Why CMOs Should Leverage Live Events To Engage Audiences
Chief marketing officers nowadays are counting on experiential and event marketing because live brand experiences are more capable of engaging audiences effectively in a big world which is full of digital, sometimes impersonal marketing.
The EventTrack 2015 survey, produced by the Event Marketing Institute and Mosaic, an experiential marketing agency, showed that event marketers had an overall yearly rise of 6% in their budgets.
In addition, almost 60% of them revealed that their budgets received direct corporate funding, rather than drawing funds from ‘competing’ marketing budgets; only 35% said the same in 2014. Moreover, 65% of marketers admitted that there was a direct sales boost resulting from experiential marketing, as opposed to 2014’s 59%.
Meaning, live events are completing the circle in the marketing journey created around the modern consumer, from the initial brand engagement, all the way to the desired action by the end user.
“Because mass-market is either dead or about to die, brands are looking for new ways to engage their audiences; this has been going on for some time now, but it continues to grow,” said Chris Cavanaugh, EVP and CMO of Freeman, the company behind many mega-events, such as the Computer Electronics Show (CES) that takes place every year in Las Vegas.
“Live experiences are gaining their fair share of the pie because they appeal to the basic human needs connecting and socializing,” Cavanaugh explained. “For quite some time, people believed we could simply live online and stay indoors, in dark, badly-lit rooms eating snacks and never interacting with other people again. But now we realize that’s not happening. By combining live engagement, dimensionalized experiences, and digital technology, we have found the sweet spot for the products and services of most brands.”
“Who Has the Relationships?”
Competition among companies today is no longer about the best product, lower cost or the best-known brand. Today, it’s all about: Who has the relationships? And that’s where the power and importance of physical engagement lies.
When marketers design live brand experiences, their biggest problem is how to integrate offline and online messaging to provide a complete marketing mix where all the components of the brand help one another to cross-sell and upsell.
Then, event organizers have to figure out how to engage their audience both online and offline, after the messaging has been set up. According to Cavanaugh, planners shouldn’t think of events separately. On the contrary, they are “moments” during the season that aid brands into amplifying their messaging that’s already being used to engage the same audience elsewhere.
“So how do you communicate with them the rest of the year?” said Cavanaugh. “How do you engage with them online, and then how can we exploit that engagement with your audience at live events? So the secret is to think about it in a holistic way. Regard events as another marketing instrument.”
The prescription is awesome content plus lots of energy plus emotional impact to engage with your audience. You just have to figure out how to create all that content to captivate your audience, because the only way to reach them is to have focused, relevant content.

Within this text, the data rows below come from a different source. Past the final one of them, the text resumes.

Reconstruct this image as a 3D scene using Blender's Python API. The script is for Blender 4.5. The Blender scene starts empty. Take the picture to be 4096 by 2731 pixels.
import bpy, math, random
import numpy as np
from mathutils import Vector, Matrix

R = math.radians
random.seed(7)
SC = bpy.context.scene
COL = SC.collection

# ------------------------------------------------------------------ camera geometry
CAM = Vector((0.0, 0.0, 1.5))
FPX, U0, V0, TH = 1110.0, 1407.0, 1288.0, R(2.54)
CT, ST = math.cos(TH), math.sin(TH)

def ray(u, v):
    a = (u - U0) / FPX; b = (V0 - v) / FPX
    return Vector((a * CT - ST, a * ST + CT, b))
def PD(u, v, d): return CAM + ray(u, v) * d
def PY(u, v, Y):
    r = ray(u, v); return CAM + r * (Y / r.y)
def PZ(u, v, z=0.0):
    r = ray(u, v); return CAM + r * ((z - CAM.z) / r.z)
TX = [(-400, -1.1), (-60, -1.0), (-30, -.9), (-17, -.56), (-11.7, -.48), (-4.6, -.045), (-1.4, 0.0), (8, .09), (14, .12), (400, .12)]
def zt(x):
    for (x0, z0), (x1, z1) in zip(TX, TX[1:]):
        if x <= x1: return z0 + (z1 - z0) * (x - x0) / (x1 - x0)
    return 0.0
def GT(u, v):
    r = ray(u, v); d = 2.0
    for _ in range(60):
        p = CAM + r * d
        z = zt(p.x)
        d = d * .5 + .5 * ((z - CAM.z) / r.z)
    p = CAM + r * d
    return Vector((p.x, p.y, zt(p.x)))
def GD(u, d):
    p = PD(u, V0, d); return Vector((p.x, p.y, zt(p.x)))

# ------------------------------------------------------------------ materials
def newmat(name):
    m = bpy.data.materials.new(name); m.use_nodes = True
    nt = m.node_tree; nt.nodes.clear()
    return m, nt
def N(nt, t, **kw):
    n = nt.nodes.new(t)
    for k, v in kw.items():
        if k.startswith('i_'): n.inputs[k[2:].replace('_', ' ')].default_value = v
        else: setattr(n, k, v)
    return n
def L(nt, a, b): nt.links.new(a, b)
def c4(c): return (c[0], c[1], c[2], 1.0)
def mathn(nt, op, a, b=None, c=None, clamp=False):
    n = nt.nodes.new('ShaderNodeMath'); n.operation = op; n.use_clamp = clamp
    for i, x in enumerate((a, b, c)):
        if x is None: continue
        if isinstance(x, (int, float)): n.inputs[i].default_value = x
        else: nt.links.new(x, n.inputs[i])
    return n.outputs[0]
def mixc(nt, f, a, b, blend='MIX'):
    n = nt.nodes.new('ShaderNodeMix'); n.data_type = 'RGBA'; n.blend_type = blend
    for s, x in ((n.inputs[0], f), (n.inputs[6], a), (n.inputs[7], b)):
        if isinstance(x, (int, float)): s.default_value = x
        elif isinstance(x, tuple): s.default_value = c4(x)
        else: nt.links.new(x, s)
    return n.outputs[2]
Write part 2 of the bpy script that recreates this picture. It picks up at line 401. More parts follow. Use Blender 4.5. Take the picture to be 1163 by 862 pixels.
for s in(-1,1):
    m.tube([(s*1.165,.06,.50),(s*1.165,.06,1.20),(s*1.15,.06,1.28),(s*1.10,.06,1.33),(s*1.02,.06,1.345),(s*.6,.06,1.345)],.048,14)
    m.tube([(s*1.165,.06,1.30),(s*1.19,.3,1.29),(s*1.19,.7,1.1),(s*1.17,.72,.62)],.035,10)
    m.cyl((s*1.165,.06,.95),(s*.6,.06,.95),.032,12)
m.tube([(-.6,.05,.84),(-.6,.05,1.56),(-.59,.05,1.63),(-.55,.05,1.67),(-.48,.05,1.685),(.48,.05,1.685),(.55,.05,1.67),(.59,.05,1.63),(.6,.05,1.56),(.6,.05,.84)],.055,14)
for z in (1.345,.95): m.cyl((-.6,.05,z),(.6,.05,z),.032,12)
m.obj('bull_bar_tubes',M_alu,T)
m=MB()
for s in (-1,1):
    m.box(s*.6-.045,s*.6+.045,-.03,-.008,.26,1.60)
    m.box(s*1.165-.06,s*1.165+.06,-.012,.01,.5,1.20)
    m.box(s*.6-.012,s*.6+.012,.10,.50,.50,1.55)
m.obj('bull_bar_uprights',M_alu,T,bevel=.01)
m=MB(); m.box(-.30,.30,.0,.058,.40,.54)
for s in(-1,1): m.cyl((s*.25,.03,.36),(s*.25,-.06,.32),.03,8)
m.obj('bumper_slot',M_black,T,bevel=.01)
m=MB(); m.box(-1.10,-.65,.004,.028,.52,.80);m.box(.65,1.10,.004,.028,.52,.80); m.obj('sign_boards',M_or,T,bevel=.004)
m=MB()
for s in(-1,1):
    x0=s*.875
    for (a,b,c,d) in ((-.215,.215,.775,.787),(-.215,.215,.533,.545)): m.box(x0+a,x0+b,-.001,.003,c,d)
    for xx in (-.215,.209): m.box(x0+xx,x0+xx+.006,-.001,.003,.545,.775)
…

So why do planners need to know this?
Cavanaugh continued, “With planners, there are so many people to please, and so much to do, and so many ingredients for a successful live experience, that we rarely have the chance to kick back and examine a broader strategy.”
Design Thinking In Event Design
Freeman has been creating new frameworks around design thinking, also called empathy design, along with many other companies, in order to help planners examine broader strategies more readily.
Bruce Mau, Freeman’s chief design officer, regards design as understanding the bigger picture -a component of leadership. It’s about designing innovative solutions by better comprehending pain points from the perspective of the client and the individual customer alike.
“Design, in essence, is an instrument of leadership,” says Mau. “It’s the capacity to envisage a future and methodically follow the vision. So it does not depend on a particular service or product or result. It’s the ability to generate a future that we would love to live in.”
The great challenge here is to combine these aspects of design thinking with those of event planning and the overall strategy of the corporation. Because, if they don’t understand the mindset of the evolving attendee in association with the evolving brand experience as the time passes, event planners will have problems driving attendance.
“If you take into consideration the daily experiences of our customers, you’ll realize that they are different every time they come to the show,” said Mau. “They hold new devices with new technology; they have new access and new information. The notion that we are some kind of content keepers, and they just have to show up is forever gone.”
Bob Priest-Heck, Freeman COO, also adds that design thinking in the events sector is more than understanding a client’s needs in terms of how a graphic or a booth should be for the best engagement of their consumers’ psychosocial profile. In reality, it’s about how companies are resonating with their own mission statements and brand identity, and how they can align customer experiences such as live events to reflect those better.
Priest-Heck adds, because of that, “In the future, experiential marketing is going to be much more individualized and contextualized.”